• STATED GOAL
Everything from the first line down to the line containing "COL = scene.collection" should be reproduced exactly; please include nothing else.

• SUPPLIED INFORMATION
+ + +

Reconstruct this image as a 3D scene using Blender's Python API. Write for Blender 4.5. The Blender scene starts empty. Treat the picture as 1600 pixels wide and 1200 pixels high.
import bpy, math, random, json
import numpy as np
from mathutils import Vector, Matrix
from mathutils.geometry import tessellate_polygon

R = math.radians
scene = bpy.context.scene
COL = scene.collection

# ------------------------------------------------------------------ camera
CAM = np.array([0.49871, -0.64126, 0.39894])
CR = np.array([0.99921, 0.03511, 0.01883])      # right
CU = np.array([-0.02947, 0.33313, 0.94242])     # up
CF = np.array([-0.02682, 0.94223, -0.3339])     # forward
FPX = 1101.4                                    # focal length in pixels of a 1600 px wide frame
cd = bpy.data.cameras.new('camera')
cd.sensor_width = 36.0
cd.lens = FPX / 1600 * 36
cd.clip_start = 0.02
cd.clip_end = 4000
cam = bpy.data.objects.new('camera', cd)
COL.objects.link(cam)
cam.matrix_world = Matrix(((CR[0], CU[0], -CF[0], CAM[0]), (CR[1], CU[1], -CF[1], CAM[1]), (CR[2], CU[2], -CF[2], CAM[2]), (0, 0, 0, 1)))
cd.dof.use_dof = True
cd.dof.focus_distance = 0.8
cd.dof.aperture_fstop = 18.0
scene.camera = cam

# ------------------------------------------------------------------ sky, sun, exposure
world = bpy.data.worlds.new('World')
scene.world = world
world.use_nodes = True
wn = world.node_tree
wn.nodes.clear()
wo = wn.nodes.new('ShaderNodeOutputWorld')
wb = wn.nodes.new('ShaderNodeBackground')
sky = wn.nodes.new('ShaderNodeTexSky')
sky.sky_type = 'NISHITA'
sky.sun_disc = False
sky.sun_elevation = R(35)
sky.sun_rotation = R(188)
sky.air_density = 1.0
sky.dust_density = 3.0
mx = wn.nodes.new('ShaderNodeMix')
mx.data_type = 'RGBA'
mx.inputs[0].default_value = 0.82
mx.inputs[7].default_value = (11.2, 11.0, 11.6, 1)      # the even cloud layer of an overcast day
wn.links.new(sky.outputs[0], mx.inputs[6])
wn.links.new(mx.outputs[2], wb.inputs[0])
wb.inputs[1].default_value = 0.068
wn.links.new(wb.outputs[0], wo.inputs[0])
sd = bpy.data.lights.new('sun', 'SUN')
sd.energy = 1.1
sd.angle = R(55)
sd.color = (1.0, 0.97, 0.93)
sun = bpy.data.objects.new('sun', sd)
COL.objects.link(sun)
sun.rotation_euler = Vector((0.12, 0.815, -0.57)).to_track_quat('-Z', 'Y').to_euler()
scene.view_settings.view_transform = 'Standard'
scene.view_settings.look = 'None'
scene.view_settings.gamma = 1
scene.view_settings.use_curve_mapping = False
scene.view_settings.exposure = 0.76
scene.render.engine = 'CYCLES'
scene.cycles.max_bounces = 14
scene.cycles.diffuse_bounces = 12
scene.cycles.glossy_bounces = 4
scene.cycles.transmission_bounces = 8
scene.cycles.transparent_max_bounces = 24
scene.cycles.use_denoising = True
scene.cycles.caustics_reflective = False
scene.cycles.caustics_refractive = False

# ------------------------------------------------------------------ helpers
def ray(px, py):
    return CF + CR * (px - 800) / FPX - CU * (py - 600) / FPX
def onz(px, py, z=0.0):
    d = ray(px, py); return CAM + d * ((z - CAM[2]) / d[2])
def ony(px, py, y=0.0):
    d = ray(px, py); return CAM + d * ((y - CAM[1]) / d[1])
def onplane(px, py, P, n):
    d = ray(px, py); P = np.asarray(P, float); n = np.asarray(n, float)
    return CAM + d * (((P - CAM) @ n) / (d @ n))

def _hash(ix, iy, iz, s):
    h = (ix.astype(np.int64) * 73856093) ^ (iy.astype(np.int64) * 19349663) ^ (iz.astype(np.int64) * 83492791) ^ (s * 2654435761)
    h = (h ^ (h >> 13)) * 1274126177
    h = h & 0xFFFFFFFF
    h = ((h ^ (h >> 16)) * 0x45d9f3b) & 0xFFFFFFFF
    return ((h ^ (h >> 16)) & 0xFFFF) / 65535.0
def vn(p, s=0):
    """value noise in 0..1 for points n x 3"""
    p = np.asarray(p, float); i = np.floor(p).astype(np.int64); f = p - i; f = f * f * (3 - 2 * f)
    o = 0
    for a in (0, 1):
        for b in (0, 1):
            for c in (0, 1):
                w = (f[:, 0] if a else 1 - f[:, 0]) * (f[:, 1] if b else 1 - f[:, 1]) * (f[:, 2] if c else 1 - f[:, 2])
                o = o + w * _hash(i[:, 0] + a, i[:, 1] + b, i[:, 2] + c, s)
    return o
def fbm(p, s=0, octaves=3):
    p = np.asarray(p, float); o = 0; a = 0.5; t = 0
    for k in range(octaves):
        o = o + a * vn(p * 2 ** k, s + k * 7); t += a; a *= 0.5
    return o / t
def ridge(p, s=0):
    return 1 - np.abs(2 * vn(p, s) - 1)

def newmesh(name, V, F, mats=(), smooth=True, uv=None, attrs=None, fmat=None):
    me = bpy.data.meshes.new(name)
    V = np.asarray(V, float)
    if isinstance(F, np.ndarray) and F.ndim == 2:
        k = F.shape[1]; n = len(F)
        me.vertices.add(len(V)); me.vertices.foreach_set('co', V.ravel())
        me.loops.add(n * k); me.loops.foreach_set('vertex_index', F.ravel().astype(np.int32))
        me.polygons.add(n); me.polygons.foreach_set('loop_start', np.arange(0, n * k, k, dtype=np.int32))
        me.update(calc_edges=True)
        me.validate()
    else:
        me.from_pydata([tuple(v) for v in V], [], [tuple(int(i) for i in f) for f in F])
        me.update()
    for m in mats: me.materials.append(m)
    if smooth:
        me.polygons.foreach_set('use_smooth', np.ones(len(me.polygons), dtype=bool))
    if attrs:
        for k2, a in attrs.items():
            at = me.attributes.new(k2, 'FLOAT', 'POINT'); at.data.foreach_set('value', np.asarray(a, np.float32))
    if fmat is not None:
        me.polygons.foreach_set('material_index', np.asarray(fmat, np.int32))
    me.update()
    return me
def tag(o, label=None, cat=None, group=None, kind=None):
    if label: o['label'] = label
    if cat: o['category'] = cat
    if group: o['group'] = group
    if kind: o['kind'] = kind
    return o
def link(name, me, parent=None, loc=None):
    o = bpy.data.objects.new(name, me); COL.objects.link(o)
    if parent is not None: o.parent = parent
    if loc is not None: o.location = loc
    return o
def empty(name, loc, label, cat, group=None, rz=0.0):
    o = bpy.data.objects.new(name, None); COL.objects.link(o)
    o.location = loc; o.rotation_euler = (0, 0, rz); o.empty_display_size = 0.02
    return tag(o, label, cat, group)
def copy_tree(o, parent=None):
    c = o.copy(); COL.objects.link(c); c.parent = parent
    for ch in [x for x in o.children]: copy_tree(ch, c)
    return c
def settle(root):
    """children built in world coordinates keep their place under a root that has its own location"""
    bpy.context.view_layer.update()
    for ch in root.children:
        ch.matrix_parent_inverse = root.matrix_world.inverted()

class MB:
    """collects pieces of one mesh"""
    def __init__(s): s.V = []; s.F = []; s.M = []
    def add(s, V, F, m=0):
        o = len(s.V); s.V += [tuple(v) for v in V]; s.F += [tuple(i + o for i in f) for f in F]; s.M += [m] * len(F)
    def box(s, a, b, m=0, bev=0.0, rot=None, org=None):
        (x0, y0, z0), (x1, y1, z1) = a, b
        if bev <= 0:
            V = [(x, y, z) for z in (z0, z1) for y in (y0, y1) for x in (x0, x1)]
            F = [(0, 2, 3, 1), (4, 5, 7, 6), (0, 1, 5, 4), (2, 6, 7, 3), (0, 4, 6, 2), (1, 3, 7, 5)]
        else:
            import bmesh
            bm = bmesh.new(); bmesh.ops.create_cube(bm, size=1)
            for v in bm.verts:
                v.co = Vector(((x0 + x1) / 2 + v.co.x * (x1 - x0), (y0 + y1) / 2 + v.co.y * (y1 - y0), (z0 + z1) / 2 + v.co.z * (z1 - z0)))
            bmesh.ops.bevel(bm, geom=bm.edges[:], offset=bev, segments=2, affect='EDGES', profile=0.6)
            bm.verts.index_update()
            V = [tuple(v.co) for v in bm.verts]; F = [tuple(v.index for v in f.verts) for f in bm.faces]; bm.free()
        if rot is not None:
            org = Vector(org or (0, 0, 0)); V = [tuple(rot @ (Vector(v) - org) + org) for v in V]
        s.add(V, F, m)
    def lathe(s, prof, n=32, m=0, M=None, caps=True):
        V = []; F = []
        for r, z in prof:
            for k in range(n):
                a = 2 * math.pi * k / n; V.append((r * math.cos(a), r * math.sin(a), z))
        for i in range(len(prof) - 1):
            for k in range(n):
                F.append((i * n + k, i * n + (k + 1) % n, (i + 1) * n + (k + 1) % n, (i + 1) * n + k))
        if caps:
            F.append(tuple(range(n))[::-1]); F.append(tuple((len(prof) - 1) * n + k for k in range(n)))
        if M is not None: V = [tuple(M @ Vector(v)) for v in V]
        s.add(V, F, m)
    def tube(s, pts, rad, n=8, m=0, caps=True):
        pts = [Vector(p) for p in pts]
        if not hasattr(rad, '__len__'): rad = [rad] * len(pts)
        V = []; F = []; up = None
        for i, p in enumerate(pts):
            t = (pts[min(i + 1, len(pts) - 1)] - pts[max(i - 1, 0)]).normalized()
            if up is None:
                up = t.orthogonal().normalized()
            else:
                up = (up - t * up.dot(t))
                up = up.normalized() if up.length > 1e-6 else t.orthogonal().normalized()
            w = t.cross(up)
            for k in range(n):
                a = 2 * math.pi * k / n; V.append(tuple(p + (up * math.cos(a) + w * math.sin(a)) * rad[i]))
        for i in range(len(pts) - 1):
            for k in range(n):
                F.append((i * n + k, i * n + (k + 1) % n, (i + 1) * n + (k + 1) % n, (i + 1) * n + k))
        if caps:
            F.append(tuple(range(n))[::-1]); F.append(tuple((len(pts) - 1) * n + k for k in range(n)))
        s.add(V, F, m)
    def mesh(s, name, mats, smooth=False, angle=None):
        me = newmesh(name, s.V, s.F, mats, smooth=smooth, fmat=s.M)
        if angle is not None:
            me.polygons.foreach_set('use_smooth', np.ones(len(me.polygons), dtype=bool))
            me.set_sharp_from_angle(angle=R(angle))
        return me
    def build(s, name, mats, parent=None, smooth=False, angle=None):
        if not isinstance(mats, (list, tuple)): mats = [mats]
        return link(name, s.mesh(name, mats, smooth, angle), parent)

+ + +

• COMPLETE RESPONSE
Reconstruct this image as a 3D scene using Blender's Python API. Write for Blender 4.5. The Blender scene starts empty. Treat the picture as 1600 pixels wide and 1200 pixels high.
import bpy, math, random, json
import numpy as np
from mathutils import Vector, Matrix
from mathutils.geometry import tessellate_polygon

R = math.radians
scene = bpy.context.scene
COL = scene.collection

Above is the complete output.